Ainsi, cette nouvelle technologie transforme actuellement la distribution. Mais, si son coût s’effondre, comment rémunérer la création et ses coûts associés de production ? La création et les droits d’auteur associés ne représentent qu’une faible part du chiffre d’affaires du disque, quelques pour-cent d’un chiffre d’affaires annuel de l’ordre de 2 milliards d’euros en France. Le montant de la redevance pour la copie privée, taxe sur les supports cassettes, CD, DVD et disques durs, était de 152 millions d’euros en 2004, déjà du même ordre de grandeur que les droits versés aux auteurs, compositeurs et interprètes. Il y a près d’une dizaine de millions d’internautes abonnés au haut débit. Une taxe du même ordre de grandeur pour une licence globale doublerait le montant de la redevance pour copie privée, permettrait d’encourager la création (sans nécessairement la mettre sous la coupe de l’Etat) et forcerait la profession à se réformer. Une taxe de quelques euros par mois permettrait de répartir le droit d’auteur et de financer les coûts de production, distincts de ceux de distribution, confondus à dessein dans la polémique actuelle.

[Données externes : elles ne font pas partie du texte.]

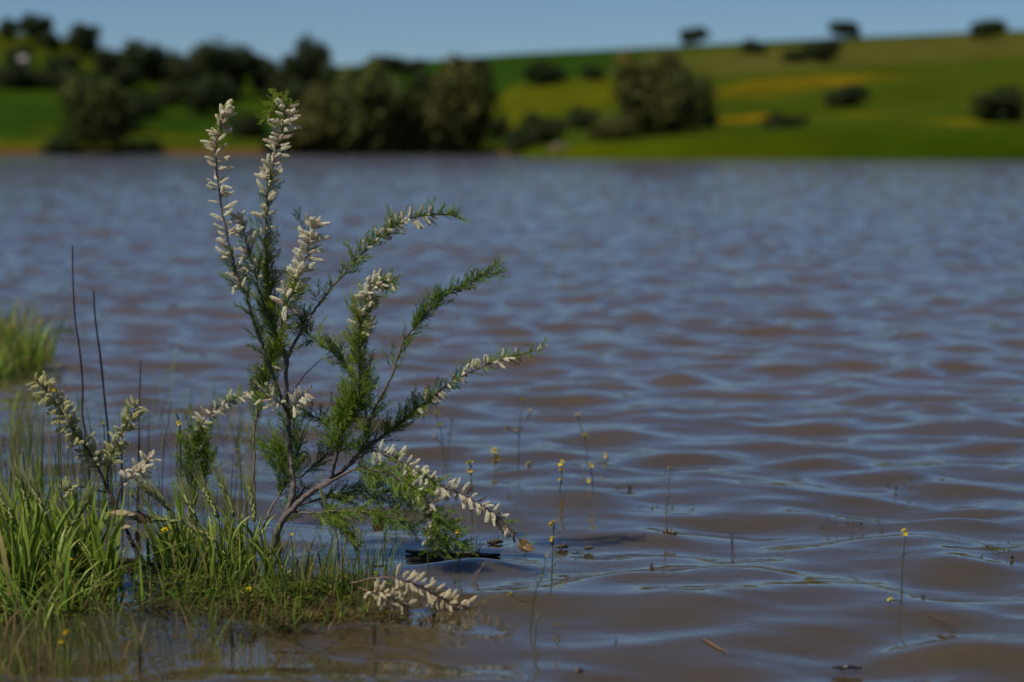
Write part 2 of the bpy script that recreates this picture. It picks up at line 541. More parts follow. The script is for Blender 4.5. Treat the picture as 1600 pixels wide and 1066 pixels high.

L’établissement d’une licence légale permettrait d’évaluer les droits au prorata de chaque oeuvre diffusée sans un contrôle policier et de créer des fonds d’aide à la création. Un tel système existe déjà avec les droits de diffusion payés par les radios et les télévisions. Au lieu de mener un combat d’arrière-garde pour protéger provisoirement des acquis, il faut tirer parti des spécificités de l’Internet pour développer la création et non le ligoter dans des carcans dérisoires.